Las inversiones energéticas de estímulo fueron “algo desastrosas”, afirma el profesor de la Escuela de Negocios de la Universidad de Harvard (EEUU) Josh Lerner. En su opinión, “gran parte del problema residió en las maneras en las que fueron implementadas. Violaron todas las reglas de cómo se deben hacer estas cosas”. El Gobierno no solo apostó demasiado fuerte en unas pocas empresas (que fueron las “ganadoras”), además lo hizo sin reglas ni criterios claros. Para Lerner, “la selección de las empresas de baterías y solares fue extremadamente opaca. Parecía reducirse en gran parte a si tenían a un antiguo secretario de energía que las defendiera”.

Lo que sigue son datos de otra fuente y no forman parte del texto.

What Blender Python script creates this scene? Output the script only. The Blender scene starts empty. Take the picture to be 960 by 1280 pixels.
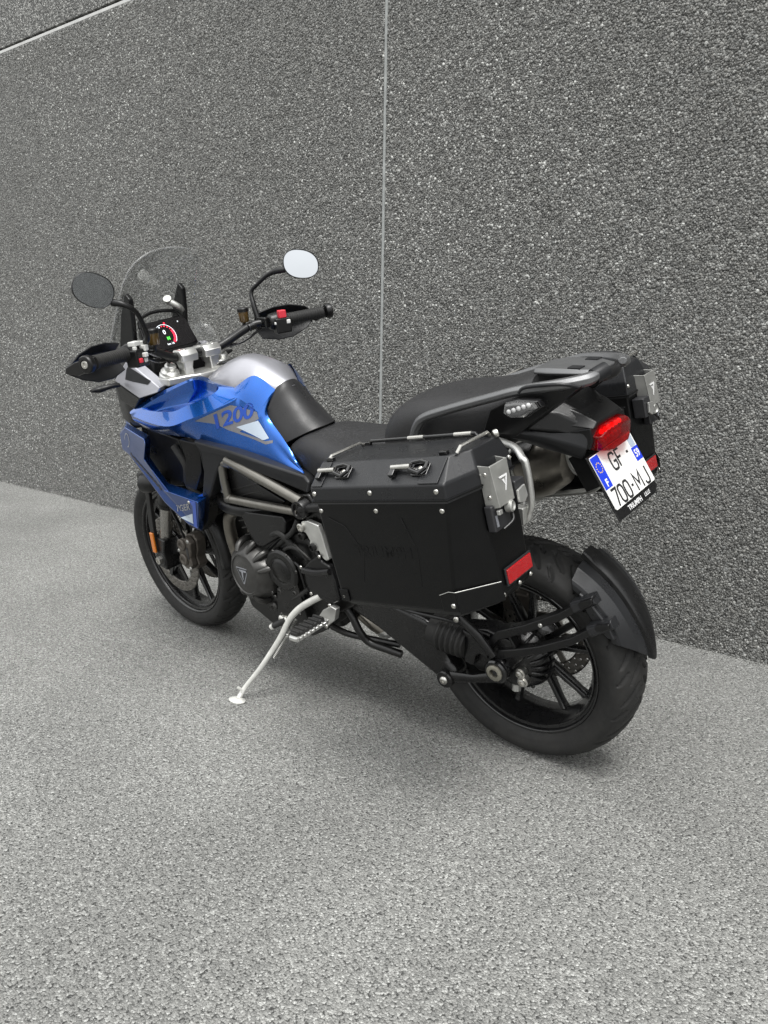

Aun así, Lerner no se muestra contrario a las intervenciones gubernamentales para apoyar la innovación de las energías verdes. “Se puede argumentar que la necesidad es mayor que nunca. Un programa bien diseñado tendría mucho sentido llegados a este punto”. Pero, añade: “La experiencia nos dice que se producen más equivocaciones que aciertos” con tales intervenciones gubernamentales. Y sugiere que los programas a menudo fracasan porque sus creadores no están lo suficientemente familiarizados con la tecnología en cuestión ni con su negocio. “Las decisiones pueden parecer plausibles, pero resultan improductivas. El diablo está en los detalles”, apostilla.

Incluso algunos de los mayores éxitos de estas inversiones ahora parecen ser menos eficaces de lo que se esperaba inicialmente. El físico premio Nobel Steven Chu fue nombrado secretario del Departamento de Energía a principios de 2009 e implementó gran parte de los esfuerzos más ambiciosos del proyecto de ley para impulsar la I+D energética. Chu financió grandes aumentos de las investigaciones energéticas, y creó una serie de centros e iniciativas bien planteadas. Entre ellos se incluye el Centro Conjunto para la Fotosíntesis Artificial y ARPA-E, un programa para apoyar tecnologías energéticas de fase temprana. Pero en años siguientes, las reducciones de presupuesto y las presiones políticas causaron estragos en estos proyectos, que necesitaban paciencia y una financiación continua. Como resultado, estas ambiciosas iniciativas de investigación y tecnología ahora son una sombra de sus seres anteriores de perfil alto.

El resultado le hace a uno preguntarse exactamente cómo tales iniciativas políticas, que incluyen inversiones en proyectos de investigación e ingeniería que requieren años para dar fruto, llegarán algún día a sobrevivir ante los cambiantes ánimos políticos y liderazgo gubernamental. Crear una rigurosa política industrial para fomentar tecnologías verdes sin duda representa un objetivo digno. Los economistas y las lecciones aprendidas mediante esfuerzos como el proyecto de ley de estímulos pueden enseñarnos a diseñar tales políticas para que sean robustas y eficaces.

Pero, ¿acaso las sabias políticas industriales no necesitarán a unos sabios políticos?